**Short exercise**
Please print exactly the lines below, from the start of the material up to and including the line with "r = RM @ _ray(px, py); n", but none of the pictures.

======== Material ========

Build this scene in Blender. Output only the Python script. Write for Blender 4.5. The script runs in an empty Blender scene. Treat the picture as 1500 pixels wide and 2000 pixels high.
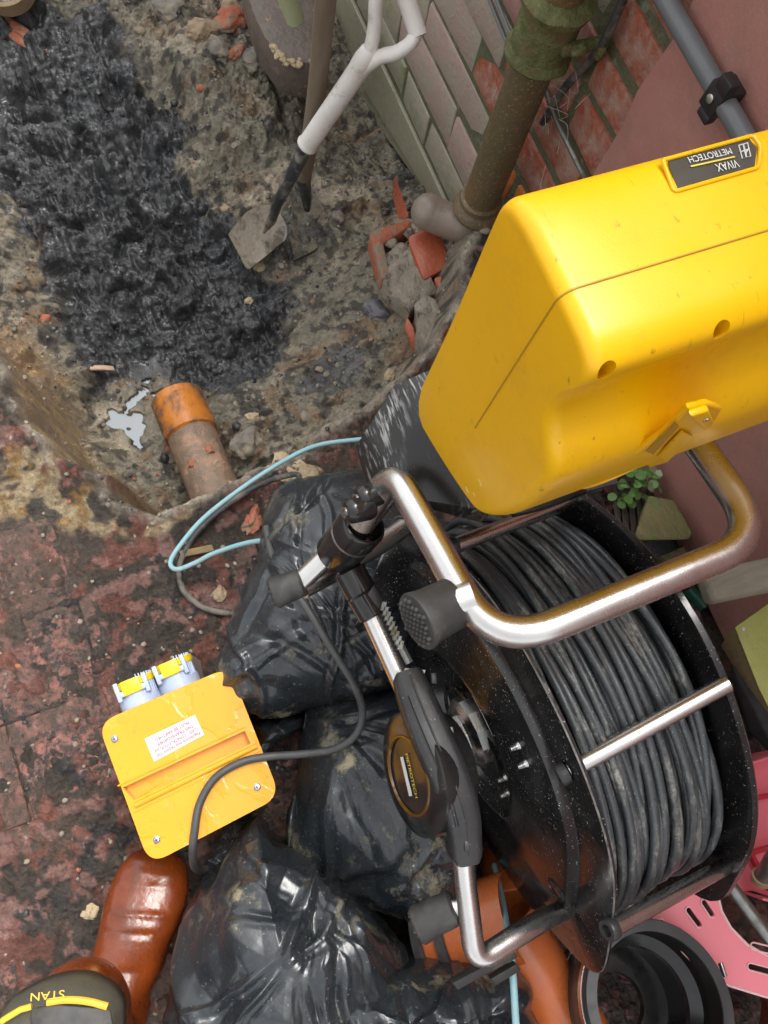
import bpy, bmesh, math, random
import numpy as np
from mathutils import Vector, Matrix

# ------------------------------------------------------------------ camera, world, light
F = 1503.0; CAMH = 1.35
scene = bpy.context.scene
COL = scene.collection
def _ray(px, py): return np.array([(px-750)/F, -(py-1000)/F, -1.0])
_n = _ray(540, 1420); UP = -_n/np.linalg.norm(_n)
_w = np.array([1.74, -4.26, 1.0]); _w -= _w.dot(UP)*UP; _w /= np.linalg.norm(_w)
RM = np.array([_w, np.cross(UP, _w), UP])          # camera axes -> world axes
O = np.array([0, 0, CAMH])
def at(px, py, z=0.0):
    r = RM @ _ray(px, py); return O + r*((z-CAMH)/r[2])
def aty(px, py, y):
    r = RM @ _ray(px, py); return O + r*(y/r[1])
def onp(px, py, P0, n):
    r = RM @ _ray(px, py); n = np.array(n); return O + r*(((np.array(P0)-O) @ n)/(r @ n))

cam_d = bpy.data.cameras.new('camera'); cam = bpy.data.objects.new('camera', cam_d); COL.objects.link(cam)
cam_d.sensor_fit = 'VERTICAL'; cam_d.sensor_height = 24.0; cam_d.lens = 24.0*F/2000.0
cam_d.clip_start = 0.02; cam_d.clip_end = 200
M4 = Matrix([list(RM[0])+[0], list(RM[1])+[0], list(RM[2])+[CAMH], [0, 0, 0, 1]])
cam.matrix_world = M4
scene.camera = cam

world = bpy.data.worlds.new('World'); scene.world = world; world.use_nodes = True
wn = world.node_tree; wn.nodes.clear()
sky = wn.nodes.new('ShaderNodeTexSky'); sky.sky_type = 'NISHITA'; sky.sun_disc = False
SUN_EL, SUN_AZ = math.radians(64), math.radians(-35)
sky.sun_elevation = SUN_EL; sky.sun_rotation = SUN_AZ; sky.dust_density = 4.0; sky.air_density = 1.0
hs = wn.nodes.new('ShaderNodeHueSaturation'); hs.inputs['Saturation'].default_value = 0.12
bg = wn.nodes.new('ShaderNodeBackground'); bg.inputs['Strength'].default_value = 0.15
wo = wn.nodes.new('ShaderNodeOutputWorld')
wn.links.new(sky.outputs[0], hs.inputs['Color']); wn.links.new(hs.outputs[0], bg.inputs['Color']); wn.links.new(bg.outputs[0], wo.inputs['Surface'])
sun_d = bpy.data.lights.new('sun', 'SUN'); sun_d.energy = 1.0; sun_d.angle = math.radians(28); sun_d.color = (1, .965, .91)
sun = bpy.data.objects.new('sun', sun_d); COL.objects.link(sun)
sdir = Vector((math.sin(SUN_AZ)*math.cos(SUN_EL), math.cos(SUN_AZ)*math.cos(SUN_EL), math.sin(SUN_EL)))
sun.rotation_euler = sdir.to_track_quat('Z', 'Y').to_euler(); sun.location = (0, 0, 5)
vs = scene.view_settings; vs.view_transform = 'Standard'; vs.look = 'None'; vs.exposure = 1.45; vs.gamma = 1.0
vs.use_curve_mapping = False

# ------------------------------------------------------------------ noise
def _hash(ix, iy, iz, seed):
    h = (ix.astype(np.int64)*374761393 + iy.astype(np.int64)*668265263 + iz.astype(np.int64)*2147483647 + seed*1274126177) & 0xffffffff
    h = ((h ^ (h >> 13))*1274126177) & 0xffffffff
    h = h ^ (h >> 16)
    return (h & 0xffff)/65535.0
def vnoise(x, y, z=None, seed=0):
    x = np.asarray(x, float); y = np.asarray(y, float); z = np.zeros_like(x) if z is None else np.asarray(z, float)
    ix, iy, iz = np.floor(x), np.floor(y), np.floor(z)
    fx, fy, fz = x-ix, y-iy, z-iz
    fx, fy, fz = [t*t*(3-2*t) for t in (fx, fy, fz)]
    r = 0
    for a in (0, 1):
        for b in (0, 1):
            for c in (0, 1):
                w = (fx if a else 1-fx)*(fy if b else 1-fy)*(fz if c else 1-fz)
                r = r + w*_hash(ix+a, iy+b, iz+c, seed)
    return r*2-1
def fbm(x, y, z=None, sc=1.0, oct=4, seed=0, gain=.5, ridge=False):
    t = 0; a = 1.0; s = 0
    for k in range(oct):
        f = sc*2.03**k
        v = vnoise(np.asarray(x)*f+k*17.3, np.asarray(y)*f-k*9.1, None if z is None else np.asarray(z)*f+k*5.7, seed+k*13)
        if ridge: v = 1-2*np.abs(v)
        t = t+a*v; s += a; a *= gain
    return t/s
def billow(x, y, sc, oct=3, seed=0, gain=.55):
    t = 0; a = 1.0; s = 0
    for k in range(oct):
        f = sc*2.1**k; t = t+a*(np.abs(vnoise(np.asarray(x)*f+k*7.3, np.asarray(y)*f-k*3.1, None, seed+k*17))*2.6-.9); s += a; a *= gain
    return t/s
def sstep(a, b, x):
    t = np.clip((x-a)/(b-a), 0, 1); return t*t*(3-2*t)
def sdf(poly, X, Y):
    """signed distance to a closed 2-D polygon, negative inside"""
    P = np.array(poly)[:, :2]; d = np.full(X.shape, 1e9); ins = np.zeros(X.shape, bool)
    for i in range(len(P)):
        a = P[i]; b = P[(i+1) % len(P)]; e = b-a
        wx, wy = X-a[0], Y-a[1]
        t = np.clip((wx*e[0]+wy*e[1])/(e @ e+1e-12), 0, 1)
        d = np.minimum(d, (wx-e[0]*t)**2+(wy-e[1]*t)**2)
        c = ((a[1] <= Y) & (b[1] > Y)) | ((b[1] <= Y) & (a[1] > Y))
        with np.errstate(divide='ignore', invalid='ignore'):
            xi = a[0]+(Y-a[1])*e[0]/(e[1] if abs(e[1]) > 1e-12 else 1e-12)
        ins ^= c & (X < xi)
    d = np.sqrt(d); return np.where(ins, -d, d)

# ------------------------------------------------------------------ materials
class NT:
    def __init__(s, name):
        s.m = bpy.data.materials.new(name); s.m.use_nodes = True; s.t = s.m.node_tree; s.t.nodes.clear()
        s.out = s.n('ShaderNodeOutputMaterial'); s.b = s.n('ShaderNodeBsdfPrincipled'); s.l(s.b.outputs[0], s.out.inputs[0])
        s.tc = s.n('ShaderNodeTexCoord').outputs['Object']
    def n(s, t, **k):
        o = s.t.nodes.new(t)
        for a, v in k.items(): setattr(o, a, v)
        return o
    def l(s, a, b): s.t.links.new(a, b)
    def noise(s, scale, detail=6, rough=.6, vec=None, dist=0.0, stretch=None):
        o = s.n('ShaderNodeTexNoise'); o.inputs['Scale'].default_value = scale; o.inputs['Detail'].default_value = detail
        o.inputs['Roughness'].default_value = rough; o.inputs['Distortion'].default_value = dist
        v = vec or s.tc
        if stretch:
            mp = s.n('ShaderNodeMapping'); mp.inputs['Scale'].default_value = stretch; s.l(v, mp.inputs[0]); v = mp.outputs[0]
        s.l(v, o.inputs['Vector']); return o.outputs['Fac']
    def vor(s, scale, feature='F1', out='Distance', stretch=None, rand=1.0):
        o = s.n('ShaderNodeTexVoronoi'); o.feature = feature; o.inputs['Scale'].default_value = scale
        o.inputs['Randomness'].default_value = rand
        v = s.tc
        if stretch:
            mp = s.n('ShaderNodeMapping'); mp.inputs['Scale'].default_value = stretch; s.l(v, mp.inputs[0]); v = mp.outputs[0]
        s.l(v, o.inputs['Vector']); return o.outputs[out]
    def ramp(s, fac, a, b, ca=(0, 0, 0), cb=(1, 1, 1)):
        o = s.n('ShaderNodeValToRGB'); e = o.color_ramp.elements
        e[0].position = a; e[1].position = b; e[0].color = (*ca, 1); e[1].color = (*cb, 1); s.l(fac, o.inputs[0]); return o.outputs[0]
    def val(s, fac, a, b, lo=0., hi=1.):
        o = s.n('ShaderNodeMapRange'); o.inputs['From Min'].default_value = a; o.inputs['From Max'].default_value = b
        o.inputs['To Min'].default_value = lo; o.inputs['To Max'].default_value = hi; s.l(fac, o.inputs[0]); return o.outputs[0]
    def mix(s, fac, a, b, mode='MIX'):
        o = s.n('ShaderNodeMix'); o.data_type = 'RGBA'; o.blend_type = mode
        for k, v in ((0, fac), (6, a), (7, b)):
            if hasattr(v, 'links') or isinstance(v, bpy.types.NodeSocket): s.l(v, o.inputs[k])
            elif k == 0: o.inputs[0].default_value = v
            else: o.inputs[k].default_value = (*v, 1)
        return o.outputs[2]
    def math(s, op, a, b=0.):
        o = s.n('ShaderNodeMath', operation=op)
        for k, v in ((0, a), (1, b)):
            if isinstance(v, bpy.types.NodeSocket): s.l(v, o.inputs[k])
            else: o.inputs[k].default_value = v
        return o.outputs[0]
    def bump(s, h, dist, strength=1.0, prev=None):
        o = s.n('ShaderNodeBump'); o.inputs['Distance'].default_value = dist; o.inputs['Strength'].default_value = strength
        s.l(h, o.inputs['Height'])
        if prev is not None: s.l(prev, o.inputs['Normal'])
        return o.outputs[0]
    def set(s, **k):
        nm = dict(color='Base Color', rough='Roughness', metal='Metallic', normal='Normal', coat='Coat Weight', coatr='Coat Roughness',
                  spec='Specular IOR Level', trans='Transmission Weight', ior='IOR', aniso='Anisotropic', sheen='Sheen Weight', sss='Subsurface Weight')
        for a, v in k.items():
            i = s.b.inputs[nm[a]]
            if isinstance(v, bpy.types.NodeSocket): s.l(v, i)
            elif a == 'color': i.default_value = (*v, 1)
            else: i.default_value = v
        return s.m

def mat(name, c1, c2=None, scale=30, r=(.4, .6), metal=0., bump=0., bscale=200, dirt=None, dirt_at=(.55, .7), dscale=25, specks=None, sp_th=.62, sp_scale=350, coat=0., spec=.5, stretch=None, droop=None):
    t = NT(name); c2 = c2 or tuple(v*.8 for v in c1)
    n = t.noise(scale, 6, .65, stretch=stretch)
    col = t.mix(t.val(n, .3, .7), c1, c2)
    rr = t.val(t.noise(scale*1.7, 4), .3, .7, r[0], r[1])
    if dirt:
        m = t.ramp(t.noise(dscale, 9, .7, dist=.3), dirt_at[0], dirt_at[1]); col = t.mix(m, col, dirt)
        rr = t.mix(m, rr, (.85,)*3)
    if specks:
        m = t.ramp(t.noise(sp_scale, 2, .5), sp_th, sp_th+.04); col = t.mix(m, col, specks)
    k = dict(color=col, rough=rr, metal=metal, coat=coat, spec=spec)
    if bump: k['normal'] = t.bump(t.noise(bscale, 5, .65, stretch=stretch), bump)
    return t.set(**k)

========

**Complete output**
Build this scene in Blender. Output only the Python script. Write for Blender 4.5. The script runs in an empty Blender scene. Treat the picture as 1500 pixels wide and 2000 pixels high.
import bpy, bmesh, math, random
import numpy as np
from mathutils import Vector, Matrix

# ------------------------------------------------------------------ camera, world, light
F = 1503.0; CAMH = 1.35
scene = bpy.context.scene
COL = scene.collection
def _ray(px, py): return np.array([(px-750)/F, -(py-1000)/F, -1.0])
_n = _ray(540, 1420); UP = -_n/np.linalg.norm(_n)
_w = np.array([1.74, -4.26, 1.0]); _w -= _w.dot(UP)*UP; _w /= np.linalg.norm(_w)
RM = np.array([_w, np.cross(UP, _w), UP])          # camera axes -> world axes
O = np.array([0, 0, CAMH])
def at(px, py, z=0.0):
    r = RM @ _ray(px, py); return O + r*((z-CAMH)/r[2])
def aty(px, py, y):
    r = RM @ _ray(px, py); return O + r*(y/r[1])
def onp(px, py, P0, n):
    r = RM @ _ray(px, py); n = np.array(n); return O + r*(((np.array(P0)-O) @ n)/(r @ n))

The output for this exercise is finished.